After moving from Dublin to London to New York, he settled as a tax exile in the Cap d'Antibes in the early 1980s. 'The advantage of music is you do all your work on the phone and fax - it does not matter where you are,' he says. 'But the problem with the Riviera is that you spend most of the tax you save in the restaurants there.' He made his bread and butter arranging concerts in France, where his best contacts still are.

He joined Lloyd's in 1985 on the advice of his brother, a barrister in Northern Ireland. 'I thought it was a very traditional old-fashioned English investment,' he says wryly. 'In the music business, one's income can fluctuate alarmingly - I thought it would be nice to have an additional stream.'

He was never, however, a typical name who expected a pleasant combination of regular cheques and social prestige. He looked long and hard before putting his faith in Derek Walker's syndicate 290. 'The art of making money as a Lloyd's name is to be in the right syndicate: it doesn't cost any more to be in a good one than a bad one.' The very best syndicates were difficult to get into, but 290 appealed, because it apparently had a good profits record and vacancies.

But in 1989, the syndicate turned sour. And after the Prince fiasco two years later, he had to trade down from a manor house in Oxfordshire to a more modest affair outside Salisbury.
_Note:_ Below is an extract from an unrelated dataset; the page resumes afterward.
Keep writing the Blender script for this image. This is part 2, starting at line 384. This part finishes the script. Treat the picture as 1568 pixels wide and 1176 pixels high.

He remained philosophical, though, and looked forward to a little peace. 'I thought I had organised my life to live in the English countryside and pop over to Europe for concerts occasionally,' he says.

The peace did not last: he could not resist joining the Lloyd's action group in 1991. 'Partly my own losses were large enough to be painful,' he says. 'But the real reason was that the more I found out about it, the more angry I got as it emerged that we weren't victims of fate, but of negligence.'

In 1992, he became a member of the litigation sub-committee and the next year, at Mr Benyon's instigation, became chairman. 'I recognised he had a steel-like quality,' Mr Benyon says.

Unlike for many Lloyd's activists, Deeny's marriage has survived the strain. His wife, Maggie, is a child psychologist, and they have three children of 13, 11 and nine. He manages to spend the weekends with them.

Deeny's wealth is at a low ebb, and there is plenty of work still to do with the Action Group. But eventually he will be allowed to get back to his rural idyll, and to his natural activity - making money. There is time to make and lose a fortune or two before he finally hangs up his fax.